Security Council At Center Stage
Supporters and skeptics of United States policy on Iraq were expected to make their positions known at a key meeting of the United Nations Security Council Wednesday.
The meeting comes two days after top weapons inspectors faulted Iraq for failing to cooperate, and just hours after President Bush warned Congress that war was imminent.
Ahead of the meeting, Russia signaled a new openness to the possibility of using force. Other nations welcomed Mr. Bush's vow to present new evidence to the Security Council.
However, NATO delivered a setback to the United States Wednesday as four members voted to hold up alliance plans to send planes and missiles to defend Turkey if there is war with Iraq.
The Security Council seems to agree Baghdad needs to do more to cooperate with inspections. What the United States hopes to find out in Wednesday's meeting is whether that's enough to build international support for going to war to disarm Saddam Hussein.

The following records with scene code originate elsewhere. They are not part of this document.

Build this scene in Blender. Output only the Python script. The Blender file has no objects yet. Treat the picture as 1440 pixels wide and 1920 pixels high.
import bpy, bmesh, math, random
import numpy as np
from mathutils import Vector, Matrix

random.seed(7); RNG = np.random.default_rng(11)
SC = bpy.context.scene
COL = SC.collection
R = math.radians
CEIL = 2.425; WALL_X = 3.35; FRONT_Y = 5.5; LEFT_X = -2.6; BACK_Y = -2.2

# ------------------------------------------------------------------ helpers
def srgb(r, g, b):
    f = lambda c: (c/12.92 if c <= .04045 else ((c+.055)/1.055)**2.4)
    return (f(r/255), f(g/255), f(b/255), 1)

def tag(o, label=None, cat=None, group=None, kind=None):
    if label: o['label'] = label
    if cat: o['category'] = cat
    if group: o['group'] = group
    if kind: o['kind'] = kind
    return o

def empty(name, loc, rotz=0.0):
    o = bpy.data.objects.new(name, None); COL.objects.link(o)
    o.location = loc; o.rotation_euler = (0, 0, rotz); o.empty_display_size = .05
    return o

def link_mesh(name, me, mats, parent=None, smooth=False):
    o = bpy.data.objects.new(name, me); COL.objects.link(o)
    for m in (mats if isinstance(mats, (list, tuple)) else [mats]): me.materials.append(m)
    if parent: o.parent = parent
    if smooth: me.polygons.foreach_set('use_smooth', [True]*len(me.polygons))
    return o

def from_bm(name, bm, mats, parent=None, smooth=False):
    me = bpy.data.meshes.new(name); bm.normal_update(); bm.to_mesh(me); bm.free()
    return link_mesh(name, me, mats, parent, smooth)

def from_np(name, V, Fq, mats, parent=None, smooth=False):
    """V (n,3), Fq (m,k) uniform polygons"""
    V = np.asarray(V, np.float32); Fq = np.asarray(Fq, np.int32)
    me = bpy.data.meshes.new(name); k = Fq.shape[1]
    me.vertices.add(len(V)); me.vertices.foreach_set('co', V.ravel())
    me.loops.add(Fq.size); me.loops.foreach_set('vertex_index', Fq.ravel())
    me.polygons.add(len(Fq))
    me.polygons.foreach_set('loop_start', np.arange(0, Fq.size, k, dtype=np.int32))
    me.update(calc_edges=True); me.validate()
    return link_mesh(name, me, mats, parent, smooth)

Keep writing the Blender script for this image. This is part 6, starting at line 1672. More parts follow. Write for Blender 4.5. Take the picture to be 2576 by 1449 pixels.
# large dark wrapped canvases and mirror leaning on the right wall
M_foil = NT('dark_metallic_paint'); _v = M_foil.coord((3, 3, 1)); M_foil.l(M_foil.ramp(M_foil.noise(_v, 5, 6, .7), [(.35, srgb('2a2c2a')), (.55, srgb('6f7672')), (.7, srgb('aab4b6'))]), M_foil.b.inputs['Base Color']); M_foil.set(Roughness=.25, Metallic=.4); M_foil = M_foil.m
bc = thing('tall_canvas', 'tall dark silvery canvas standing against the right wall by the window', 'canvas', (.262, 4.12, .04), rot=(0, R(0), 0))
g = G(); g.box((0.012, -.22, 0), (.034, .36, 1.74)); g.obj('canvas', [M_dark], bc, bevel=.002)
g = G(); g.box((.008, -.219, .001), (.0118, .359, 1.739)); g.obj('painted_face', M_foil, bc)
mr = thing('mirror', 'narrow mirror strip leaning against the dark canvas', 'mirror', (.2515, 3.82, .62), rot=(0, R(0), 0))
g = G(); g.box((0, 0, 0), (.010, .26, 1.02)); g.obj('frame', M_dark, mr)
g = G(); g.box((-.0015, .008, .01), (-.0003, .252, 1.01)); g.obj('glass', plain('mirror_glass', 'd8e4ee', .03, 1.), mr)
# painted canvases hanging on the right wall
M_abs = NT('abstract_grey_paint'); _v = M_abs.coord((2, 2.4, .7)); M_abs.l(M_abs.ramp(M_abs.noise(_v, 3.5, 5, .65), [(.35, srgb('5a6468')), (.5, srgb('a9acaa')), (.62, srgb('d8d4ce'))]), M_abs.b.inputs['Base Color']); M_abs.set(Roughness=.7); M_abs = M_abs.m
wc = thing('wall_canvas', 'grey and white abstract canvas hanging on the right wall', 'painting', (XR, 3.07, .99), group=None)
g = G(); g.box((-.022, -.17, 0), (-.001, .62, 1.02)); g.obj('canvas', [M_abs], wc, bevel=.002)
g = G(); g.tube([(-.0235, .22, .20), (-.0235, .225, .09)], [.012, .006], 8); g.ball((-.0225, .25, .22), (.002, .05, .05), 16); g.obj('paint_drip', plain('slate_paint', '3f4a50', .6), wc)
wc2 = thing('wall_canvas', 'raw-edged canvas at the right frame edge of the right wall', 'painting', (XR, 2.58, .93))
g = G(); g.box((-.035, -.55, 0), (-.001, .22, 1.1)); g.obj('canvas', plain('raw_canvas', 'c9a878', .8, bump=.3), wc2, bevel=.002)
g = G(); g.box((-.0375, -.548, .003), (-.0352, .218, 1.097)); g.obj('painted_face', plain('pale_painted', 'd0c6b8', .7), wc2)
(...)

In his State of the Union address, CBS News White House Correspondent Mark Knoller reports, the president has never spoken more belligerently about Saddam, denouncing him for refusing to disarm and for the torture chambers of Iraq.
"If this is not evil, then evil has no meaning," he said, and again vowed to disarm Saddam if he fails to disarm himself.
The president announced that on Feb. 5 Secretary of State Colin Powell will present the Security Council with "information and intelligence about Iraq's illegal weapons programs, its attempts to hide those weapons from inspectors, and its links to terrorist groups."
France, Russia and China, among the five veto-holding members of the council, have argued in favor of continued inspections and said they weren't ready to support a war at this stage.
But on Tuesday, Russia President Vladimir Putin warned that Moscow "may change its position" if Baghdad doesn't comply.
Without signaling a shift in its position, France on Wednesday welcomed Mr. Bush's pledge to present more detailed evidence.
"I'm delighted by this American decision," said Foreign Minister Dominique de Villepin. However, French Ambassador Jean-Marc de La Sabliere told a reporter, "Don't count on a change."
Both chief weapons inspector Hans Blix and nuclear inspections head Mohamed ElBaradei will participate in Wednesday's council meeting, to be held behind closed-doors, and are expected to answer questions council members posed after hearing their reports.
In a toughly worded assessment of Baghdad's cooperation with 60 days of inspections, Blix told the council Monday: "Iraq appears not to have come to a genuine acceptance, not even today, of the disarmament that was demanded of it."
ElBaradei was gentler and said nuclear inspectors had found "no evidence that Iraq has revived its nuclear program."
Both men said Iraq had obstructed access to scientists. On Tuesday, two more scientists declined requests for private interviews from the arms inspectors.
A senior Iraqi official said the inspectors exaggerated problems over progress but Baghdad would work on the problems, including scientists' rejection of private U.N. interviews.
Lt. Gen. Amir Rashid also said Iraq would allow U.N. reconnaissance overflights if the council told Washington to ground its attack planes during such missions.
Reaction to the inspectors' reports underscored differences among the allies, with Britain and the United States stressing Saddam's failure to comply to build a case for war, while Germany and France took up the call for the inspectors to be given more time.
At the NATO meeting, the French and Germans, backed by Belgium and Luxembourg, delayed for a second week the U.S. proposal to start military planning for a supporting role for NATO in case of war, saying it's too early to consider such a move.
Those proposals include sending AWACS surveillance planes and Patriot missiles to protect Turkey, a NATO member, from a possible counterattack by Iraq. NATO diplomats said the debate was becoming tense.
German Foreign Minister Joschka Fischer Tuesday warned against unilateral action.
"We underline the fact that the decision lies with the Security Council," he told reporters in Berlin. The European Union foreign affairs chief, Javier Solana, also insisted the U.N. should remain the center of gravity in the dispute, reports CBS News Correspondent Steve Holt.
Others were more welcoming of the president's remarks.
Australian Prime Minister John Howard welcomed the plan to bring more intelligence before Security Council. Japanese Chief Cabinet Secretary Yasuo Fukuda called Mr. Bush's speech "a forceful, strong message."
But even some who were in the chamber as Mr. Bush delivered the address disagreed.
Sen. Edward Kennedy, D-Mass., said the president "did not make a persuasive case that the threat is imminent and that war is the only alternative." Kennedy said he would introduce a resolution requiring Mr. Bush to present "convincing evidence of an imminent threat" before sending troops to fight Iraq.